Пришвин был прост в общении с людьми большими и маленькими, никогда я не видел в нем и тени зазнайства. Это и воскрешаю в памяти своей, перебирая беседы с ним — о литературе, об охоте, о жизни. Даже мимоходом он умел такое сказать, что запоминалось надолго. Как-то я спросил его мнение об одной книге, в ту пору нашумевшей, а теперь забытой, и он ответил, что книга посредственная, автор не художник и художником ему не быть. Почему?
— А у него квадрат в спине,— ответил Михаил Михайлович.
Увидя мое недоумение, пояснил, что это примета верная. Он давно заметил: если у человека такая спина, что в нее вписывается квадрат, то истинным писателем он не станет. Зато уж дельцы из таких выходят первый сорт! И так обстоятельно мне это втолковывал, что я и понять не мог, шутит или всерьез говорит.
— Не верите? — сказал под конец. — А вы присмотритесь, когда он к вам повернется спиной..
Другой раз зашла у нас речь о писателе известном, который вдобавок был с Пришвиным в дружеских отношениях. Книги его мне нравились всегда, но последний роман показался конъюнктурным, и я спросил у Михаила Михайловича, читал ли он его.
— Да как тебе сказать,— ответил Пришвин.— Читать не читал, но слушал. Он, видишь ли, пригласил меня на свою дачу, я жил там с неделю, и каждое утро у него пекли к завтраку блины. А пока пекли, он мне и читал главу-другую.
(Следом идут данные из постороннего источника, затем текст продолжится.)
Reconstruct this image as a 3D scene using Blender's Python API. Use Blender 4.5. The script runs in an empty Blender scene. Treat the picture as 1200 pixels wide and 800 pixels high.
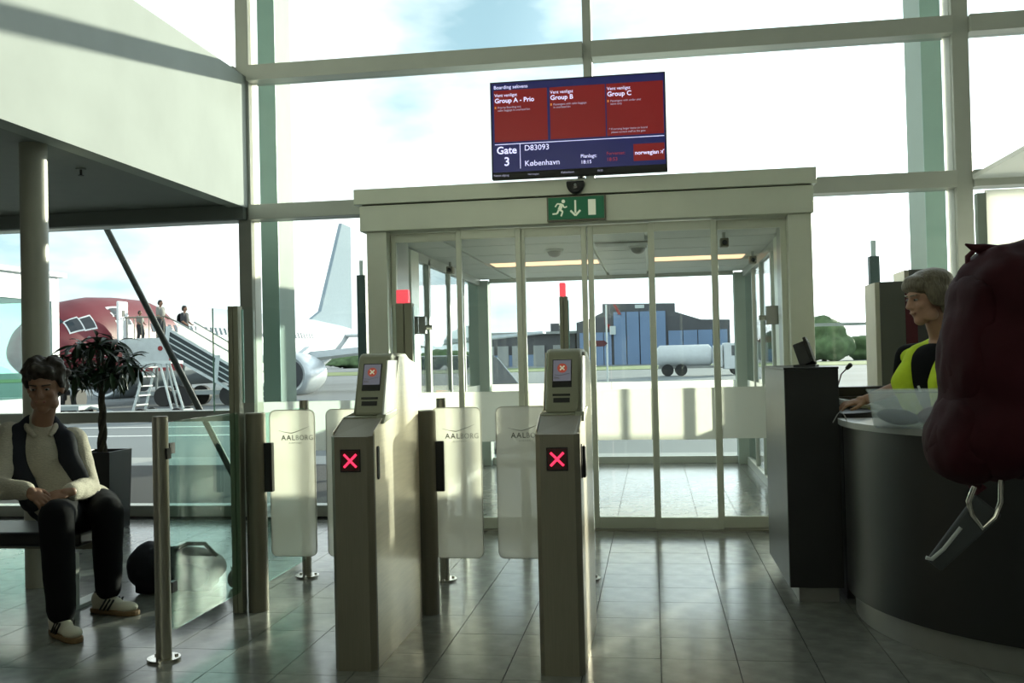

Ну, читает он хорошо, я с удовольствием слушаю, но мне и то слышно, как на кухне сковороды шипят, вот я и думаю: скоро ли их подадут, блины-то?
Озорная улыбка тронула усы Михаила Михайловича, чуть заметная, но рецензия уже есть, вот она: блины победили роман! В то же время бывал он снисходителен, и даже, на мой тогдашний взгляд, излишне. Состоя членом редколлегии журнала для детей, дал хороший отзыв на повесть одного старого писателя, весьма слабую.
— Михаил Михайлович, неужто она вам понравилась?
— Конечно, нет... Повесть сырая.
— Почему же вы ее похвалили?
— Почему? — Он как-то даже смутился. — Старику сейчас нечем жить, денег у него нет, вот какое дело... А книга не подлая, честная, он пишет как думает. И я подумал: в редакции дотянут. Можно ее дотянуть, и будет совсем неплохая.
Действительно, когда я снова прочел повесть старика, она мне показалась вполне достойной. Не помню, к тому ли случаю или к другому, зашел у нас разговор о писательском возрасте. Меня давно поражало, как это Лермонтов, Кольцов, Писарев, прожив совсем короткую жизнь, успели создать шедевры, какие другим только в зрелости были под силу. Чем это можно объяснить?
— Я лично объясняю вот чем,— сказал Пришвин, — Талантливые люди делятся на скоро растущих и медленно растущих. Будто природа знает, кому недолго жить на свете, и всем их наделяет, чтобы у спет ли исполнить, что им суждено. Вот и Есенин был такой... А я поздний сорт, я и писать начал поздно. Зато такие и живут дольше.
Но о своем творчестве рассуждать не любил, слыша похвалы, даже искренние, морщился и переводил разговор на другое. Правда, и критика печатная, в те годы нередкая, его огорчала.